What you are asked to do
Reproduce every entry exactly and leave its pictures out.

***

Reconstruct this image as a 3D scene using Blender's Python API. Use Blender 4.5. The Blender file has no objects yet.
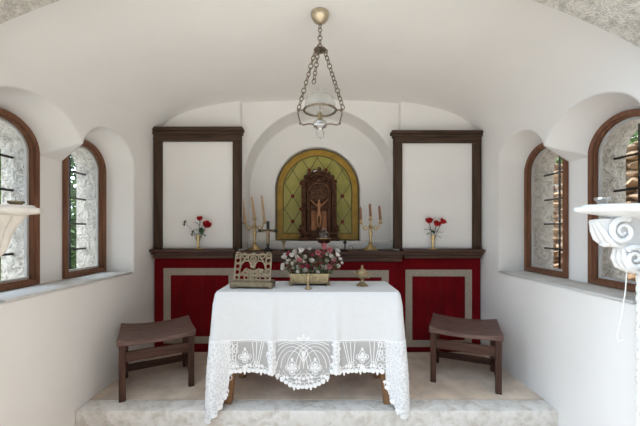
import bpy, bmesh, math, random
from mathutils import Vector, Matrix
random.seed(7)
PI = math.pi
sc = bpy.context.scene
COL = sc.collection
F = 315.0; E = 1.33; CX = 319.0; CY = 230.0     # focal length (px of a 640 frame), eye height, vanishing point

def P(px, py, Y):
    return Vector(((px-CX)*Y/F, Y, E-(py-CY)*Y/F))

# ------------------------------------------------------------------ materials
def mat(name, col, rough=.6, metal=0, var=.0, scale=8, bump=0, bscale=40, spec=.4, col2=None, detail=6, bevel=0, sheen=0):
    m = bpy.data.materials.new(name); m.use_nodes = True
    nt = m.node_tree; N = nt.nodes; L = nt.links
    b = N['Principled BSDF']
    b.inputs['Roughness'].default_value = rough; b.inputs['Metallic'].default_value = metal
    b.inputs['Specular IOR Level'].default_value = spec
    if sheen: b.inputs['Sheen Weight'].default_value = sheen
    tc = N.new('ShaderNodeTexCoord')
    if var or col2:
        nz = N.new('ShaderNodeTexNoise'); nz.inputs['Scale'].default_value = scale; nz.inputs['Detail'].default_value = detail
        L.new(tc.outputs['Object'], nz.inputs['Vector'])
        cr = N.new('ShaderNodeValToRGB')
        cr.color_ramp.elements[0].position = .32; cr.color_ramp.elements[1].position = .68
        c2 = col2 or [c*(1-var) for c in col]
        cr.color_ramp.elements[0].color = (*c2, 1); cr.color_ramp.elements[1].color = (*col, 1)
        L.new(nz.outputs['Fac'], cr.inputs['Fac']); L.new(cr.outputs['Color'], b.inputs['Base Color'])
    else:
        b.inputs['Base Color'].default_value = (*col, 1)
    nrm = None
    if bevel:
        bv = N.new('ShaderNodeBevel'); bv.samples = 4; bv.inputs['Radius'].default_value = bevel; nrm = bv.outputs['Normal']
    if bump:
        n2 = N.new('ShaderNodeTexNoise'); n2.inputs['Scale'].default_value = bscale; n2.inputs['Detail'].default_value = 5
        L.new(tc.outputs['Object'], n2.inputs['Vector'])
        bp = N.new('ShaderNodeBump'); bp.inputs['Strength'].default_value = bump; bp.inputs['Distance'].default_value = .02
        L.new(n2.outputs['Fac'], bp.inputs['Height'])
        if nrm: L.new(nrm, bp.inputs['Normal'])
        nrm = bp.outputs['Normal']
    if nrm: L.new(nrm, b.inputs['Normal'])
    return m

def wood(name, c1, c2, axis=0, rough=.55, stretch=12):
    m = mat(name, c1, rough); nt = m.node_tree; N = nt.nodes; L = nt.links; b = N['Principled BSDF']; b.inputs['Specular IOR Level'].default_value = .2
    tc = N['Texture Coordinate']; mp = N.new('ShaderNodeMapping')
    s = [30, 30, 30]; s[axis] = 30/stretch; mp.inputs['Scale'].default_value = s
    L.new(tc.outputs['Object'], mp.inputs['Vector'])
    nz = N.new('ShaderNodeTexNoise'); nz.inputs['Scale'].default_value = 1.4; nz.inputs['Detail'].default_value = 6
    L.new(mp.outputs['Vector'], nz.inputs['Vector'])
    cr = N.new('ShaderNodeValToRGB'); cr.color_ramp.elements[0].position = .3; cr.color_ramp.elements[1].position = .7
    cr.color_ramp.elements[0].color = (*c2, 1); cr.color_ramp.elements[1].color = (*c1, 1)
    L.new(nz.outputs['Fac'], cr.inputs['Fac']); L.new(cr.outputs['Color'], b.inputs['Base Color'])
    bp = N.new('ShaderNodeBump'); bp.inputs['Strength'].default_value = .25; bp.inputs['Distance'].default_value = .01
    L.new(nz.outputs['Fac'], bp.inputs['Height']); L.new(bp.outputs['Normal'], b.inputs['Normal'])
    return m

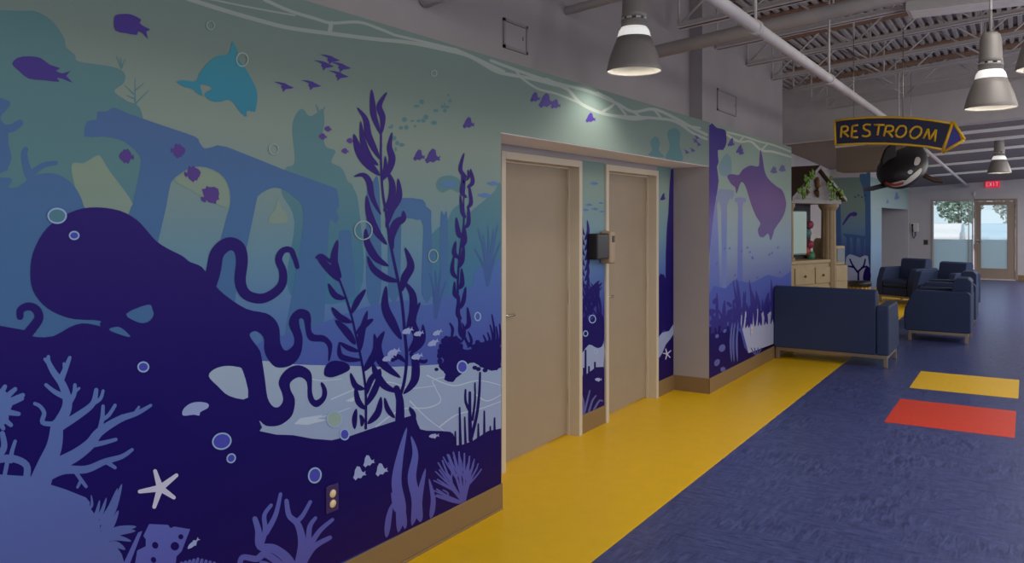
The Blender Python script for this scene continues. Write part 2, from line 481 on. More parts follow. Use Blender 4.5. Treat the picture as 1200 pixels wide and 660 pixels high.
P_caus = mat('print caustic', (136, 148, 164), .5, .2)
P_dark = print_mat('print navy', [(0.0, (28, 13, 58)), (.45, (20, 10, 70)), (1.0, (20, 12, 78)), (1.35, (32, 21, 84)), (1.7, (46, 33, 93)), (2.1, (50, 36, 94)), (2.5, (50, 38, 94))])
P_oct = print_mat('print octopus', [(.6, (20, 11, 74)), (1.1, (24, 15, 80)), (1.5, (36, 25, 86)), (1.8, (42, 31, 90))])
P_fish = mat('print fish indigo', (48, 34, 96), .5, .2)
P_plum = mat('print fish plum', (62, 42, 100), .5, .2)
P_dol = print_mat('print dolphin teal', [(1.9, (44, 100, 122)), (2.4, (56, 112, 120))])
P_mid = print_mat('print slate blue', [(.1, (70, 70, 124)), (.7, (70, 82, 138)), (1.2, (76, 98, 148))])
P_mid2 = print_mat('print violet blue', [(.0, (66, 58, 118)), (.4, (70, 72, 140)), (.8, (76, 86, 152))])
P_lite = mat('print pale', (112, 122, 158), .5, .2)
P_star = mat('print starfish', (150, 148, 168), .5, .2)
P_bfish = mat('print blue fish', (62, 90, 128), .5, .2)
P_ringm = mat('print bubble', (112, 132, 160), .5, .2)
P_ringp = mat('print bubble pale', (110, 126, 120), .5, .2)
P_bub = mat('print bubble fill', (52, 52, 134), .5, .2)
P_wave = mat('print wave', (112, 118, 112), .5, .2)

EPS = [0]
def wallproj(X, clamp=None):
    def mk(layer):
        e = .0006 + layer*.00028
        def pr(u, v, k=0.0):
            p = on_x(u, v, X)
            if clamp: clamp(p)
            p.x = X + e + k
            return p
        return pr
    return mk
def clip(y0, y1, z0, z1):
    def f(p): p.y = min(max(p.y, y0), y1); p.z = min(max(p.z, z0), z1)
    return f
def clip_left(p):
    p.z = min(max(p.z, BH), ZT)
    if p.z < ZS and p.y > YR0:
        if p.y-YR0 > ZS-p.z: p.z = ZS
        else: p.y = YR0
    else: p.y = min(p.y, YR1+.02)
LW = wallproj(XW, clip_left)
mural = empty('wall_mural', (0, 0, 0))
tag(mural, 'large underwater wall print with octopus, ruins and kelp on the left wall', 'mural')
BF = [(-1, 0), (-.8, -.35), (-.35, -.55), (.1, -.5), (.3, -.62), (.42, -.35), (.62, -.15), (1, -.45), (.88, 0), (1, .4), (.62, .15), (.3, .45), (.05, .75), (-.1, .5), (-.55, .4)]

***

Answer to this exercise
Reconstruct this image as a 3D scene using Blender's Python API. Use Blender 4.5. The Blender file has no objects yet.
import bpy, bmesh, math, random
from mathutils import Vector, Matrix
random.seed(7)
PI = math.pi
sc = bpy.context.scene
COL = sc.collection
F = 315.0; E = 1.33; CX = 319.0; CY = 230.0     # focal length (px of a 640 frame), eye height, vanishing point

def P(px, py, Y):
    return Vector(((px-CX)*Y/F, Y, E-(py-CY)*Y/F))

# ------------------------------------------------------------------ materials
def mat(name, col, rough=.6, metal=0, var=.0, scale=8, bump=0, bscale=40, spec=.4, col2=None, detail=6, bevel=0, sheen=0):
    m = bpy.data.materials.new(name); m.use_nodes = True
    nt = m.node_tree; N = nt.nodes; L = nt.links
    b = N['Principled BSDF']
    b.inputs['Roughness'].default_value = rough; b.inputs['Metallic'].default_value = metal
    b.inputs['Specular IOR Level'].default_value = spec
    if sheen: b.inputs['Sheen Weight'].default_value = sheen
    tc = N.new('ShaderNodeTexCoord')
    if var or col2:
        nz = N.new('ShaderNodeTexNoise'); nz.inputs['Scale'].default_value = scale; nz.inputs['Detail'].default_value = detail
        L.new(tc.outputs['Object'], nz.inputs['Vector'])
        cr = N.new('ShaderNodeValToRGB')
        cr.color_ramp.elements[0].position = .32; cr.color_ramp.elements[1].position = .68
        c2 = col2 or [c*(1-var) for c in col]
        cr.color_ramp.elements[0].color = (*c2, 1); cr.color_ramp.elements[1].color = (*col, 1)
        L.new(nz.outputs['Fac'], cr.inputs['Fac']); L.new(cr.outputs['Color'], b.inputs['Base Color'])
    else:
        b.inputs['Base Color'].default_value = (*col, 1)
    nrm = None
    if bevel:
        bv = N.new('ShaderNodeBevel'); bv.samples = 4; bv.inputs['Radius'].default_value = bevel; nrm = bv.outputs['Normal']
    if bump:
        n2 = N.new('ShaderNodeTexNoise'); n2.inputs['Scale'].default_value = bscale; n2.inputs['Detail'].default_value = 5
        L.new(tc.outputs['Object'], n2.inputs['Vector'])
        bp = N.new('ShaderNodeBump'); bp.inputs['Strength'].default_value = bump; bp.inputs['Distance'].default_value = .02
        L.new(n2.outputs['Fac'], bp.inputs['Height'])
        if nrm: L.new(nrm, bp.inputs['Normal'])
        nrm = bp.outputs['Normal']
    if nrm: L.new(nrm, b.inputs['Normal'])
    return m

def wood(name, c1, c2, axis=0, rough=.55, stretch=12):
    m = mat(name, c1, rough); nt = m.node_tree; N = nt.nodes; L = nt.links; b = N['Principled BSDF']; b.inputs['Specular IOR Level'].default_value = .2
    tc = N['Texture Coordinate']; mp = N.new('ShaderNodeMapping')
    s = [30, 30, 30]; s[axis] = 30/stretch; mp.inputs['Scale'].default_value = s
    L.new(tc.outputs['Object'], mp.inputs['Vector'])
    nz = N.new('ShaderNodeTexNoise'); nz.inputs['Scale'].default_value = 1.4; nz.inputs['Detail'].default_value = 6
    L.new(mp.outputs['Vector'], nz.inputs['Vector'])
    cr = N.new('ShaderNodeValToRGB'); cr.color_ramp.elements[0].position = .3; cr.color_ramp.elements[1].position = .7
    cr.color_ramp.elements[0].color = (*c2, 1); cr.color_ramp.elements[1].color = (*c1, 1)
    L.new(nz.outputs['Fac'], cr.inputs['Fac']); L.new(cr.outputs['Color'], b.inputs['Base Color'])
    bp = N.new('ShaderNodeBump'); bp.inputs['Strength'].default_value = .25; bp.inputs['Distance'].default_value = .01
    L.new(nz.outputs['Fac'], bp.inputs['Height']); L.new(bp.outputs['Normal'], b.inputs['Normal'])
    return m

The Blender Python script for this scene continues. Write part 2, from line 481 on. More parts follow. Use Blender 4.5. Treat the picture as 1200 pixels wide and 660 pixels high.
P_caus = mat('print caustic', (136, 148, 164), .5, .2)
P_dark = print_mat('print navy', [(0.0, (28, 13, 58)), (.45, (20, 10, 70)), (1.0, (20, 12, 78)), (1.35, (32, 21, 84)), (1.7, (46, 33, 93)), (2.1, (50, 36, 94)), (2.5, (50, 38, 94))])
P_oct = print_mat('print octopus', [(.6, (20, 11, 74)), (1.1, (24, 15, 80)), (1.5, (36, 25, 86)), (1.8, (42, 31, 90))])
P_fish = mat('print fish indigo', (48, 34, 96), .5, .2)
P_plum = mat('print fish plum', (62, 42, 100), .5, .2)
P_dol = print_mat('print dolphin teal', [(1.9, (44, 100, 122)), (2.4, (56, 112, 120))])
P_mid = print_mat('print slate blue', [(.1, (70, 70, 124)), (.7, (70, 82, 138)), (1.2, (76, 98, 148))])
P_mid2 = print_mat('print violet blue', [(.0, (66, 58, 118)), (.4, (70, 72, 140)), (.8, (76, 86, 152))])
P_lite = mat('print pale', (112, 122, 158), .5, .2)
P_star = mat('print starfish', (150, 148, 168), .5, .2)
P_bfish = mat('print blue fish', (62, 90, 128), .5, .2)
P_ringm = mat('print bubble', (112, 132, 160), .5, .2)
P_ringp = mat('print bubble pale', (110, 126, 120), .5, .2)
P_bub = mat('print bubble fill', (52, 52, 134), .5, .2)
P_wave = mat('print wave', (112, 118, 112), .5, .2)

EPS = [0]
def wallproj(X, clamp=None):
    def mk(layer):
        e = .0006 + layer*.00028
        def pr(u, v, k=0.0):
            p = on_x(u, v, X)
            if clamp: clamp(p)
            p.x = X + e + k
            return p
        return pr
    return mk
def clip(y0, y1, z0, z1):
    def f(p): p.y = min(max(p.y, y0), y1); p.z = min(max(p.z, z0), z1)
    return f
def clip_left(p):
    p.z = min(max(p.z, BH), ZT)
    if p.z < ZS and p.y > YR0:
        if p.y-YR0 > ZS-p.z: p.z = ZS
        else: p.y = YR0
    else: p.y = min(p.y, YR1+.02)
LW = wallproj(XW, clip_left)
mural = empty('wall_mural', (0, 0, 0))
tag(mural, 'large underwater wall print with octopus, ruins and kelp on the left wall', 'mural')
BF = [(-1, 0), (-.8, -.35), (-.35, -.55), (.1, -.5), (.3, -.62), (.42, -.35), (.62, -.15), (1, -.45), (.88, 0), (1, .4), (.62, .15), (.3, .45), (.05, .75), (-.1, .5), (-.55, .4)]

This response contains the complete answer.